Il s’inquiète de plusieurs indicateurs « alarmants ». Ainsi, la revue du dispositif des certificats d’économie d’énergie de juillet 2024 estime à près de 480 millions d’euros le niveau de fraude sur les certificats d’économie d’énergie. Tracfin a signalé des mouvements financiers suspects reposant sur près de 400 M€ d’aides publiques versées au titre de « MaPrimeRénov’ » pour la seule année 2023. Enfin, la Cour des comptes, dans un rapport de 2024, relate le résultat d’une enquête menée par la direction générale de la concurrence, de la consommation et de la répression des fraudes (DGCCRF) sur le secteur de la rénovation énergétique qui a relevé que sur 501 suites prononcées sur 840 établissements contrôlés, 53 % des entreprises en anomalie étant titulaires du label « Reconnu garant de l’environnement » (RGE).
Le rapporteur affirme que la proposition de loi a pour objet de consolider « le cadre juridique pour lutter efficacement contre les fraudes ».
L’article 1er instaure un droit de suspension de l’octroi ou du versement d’une aide publique en cas de suspicion de fraude. Cette suspension est d’une durée maximale de trois mois à compter de sa notification. Il autorise également expressément le rejet de l’octroi ou du versement d’une aide publique lorsque la fraude est attestée. Le rapporteur qualifie le dispositif de « lutte contre la fraude à la source ».
L’article 2 autorise Tracfin à transmettre des informations à l’Agence nationale de l’habitat (Anah) ainsi qu’à la mission interministérielle de coordination anti-fraude (MICAF).
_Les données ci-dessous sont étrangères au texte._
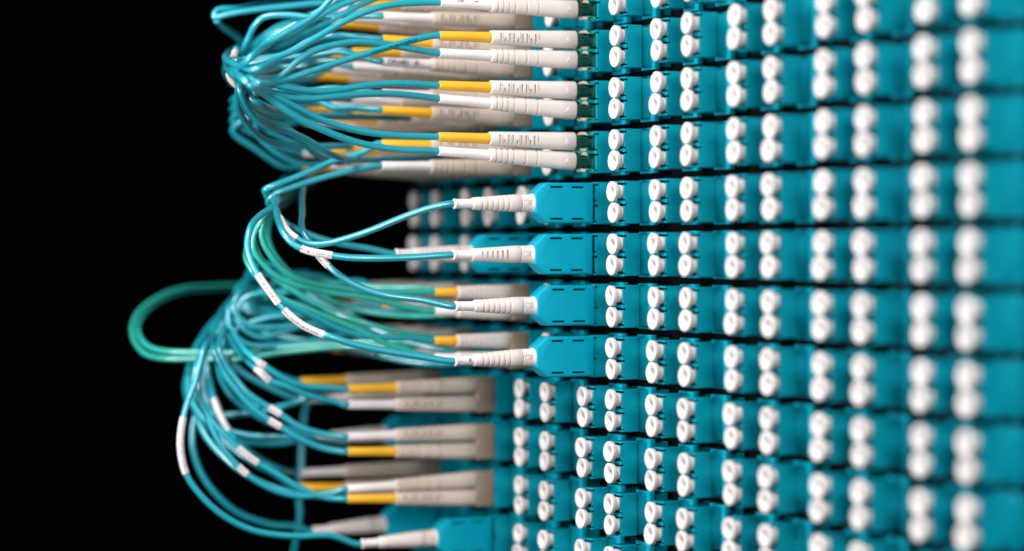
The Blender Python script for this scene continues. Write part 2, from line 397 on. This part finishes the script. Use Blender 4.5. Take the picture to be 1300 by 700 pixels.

En commission, les députés ont élargi et renforcé ces autorisations en permettant à Tracfin de saisir le parquet européen et en confiant au pouvoir réglementaire l’énumération des administrations auxquelles Tracfin peut transmettre des informations (CE67).
Les députés ont introduit l’obligation pour les organismes de qualification des professionnels de la transition énergétique de transmettre les informations utiles qu’ils détiennent à l’Anah et à la MICAF pour l’exercice de leurs missions de répression de la fraude (CE37).
L’article 3 s’attache plus particulièrement à la lutte contre la fraude aux travaux de rénovation énergétique et d’adaptation à la perte d’autonomie.
Ainsi, il rétablit l’infraction de non-immatriculation au registre national des entreprises pour les entreprises artisanales.
Il prévoit également d’élargir le champ des interdictions de démarchage aux travaux d’adaptation des logements à la perte d’autonomie. Cependant, en commission, les députés ont posé le principe de l’interdiction générale du démarchage téléphonique commercial non consenti (CE35) en introduisant dans le texte le dispositif prévu par l’article 1er de la proposition de loi pour un démarchage téléphonique consenti et une protection renforcée des consommateurs contre les abus, adoptée à l’unanimité le 14 novembre par le Sénat.
L’article précise également les obligations d’information relatives à la sous-traitance s’appliquant au professionnel qui réalise des travaux de rénovation énergétique vis-à-vis de son client. En commission, les députés ont plafonné l’acompte exigible par les entreprises vendant des équipements ou réalisant des travaux de rénovation énergétique ou en vue de production d’énergie renouvelable (CE28). Ce plafond doit être fixé par voie réglementaire.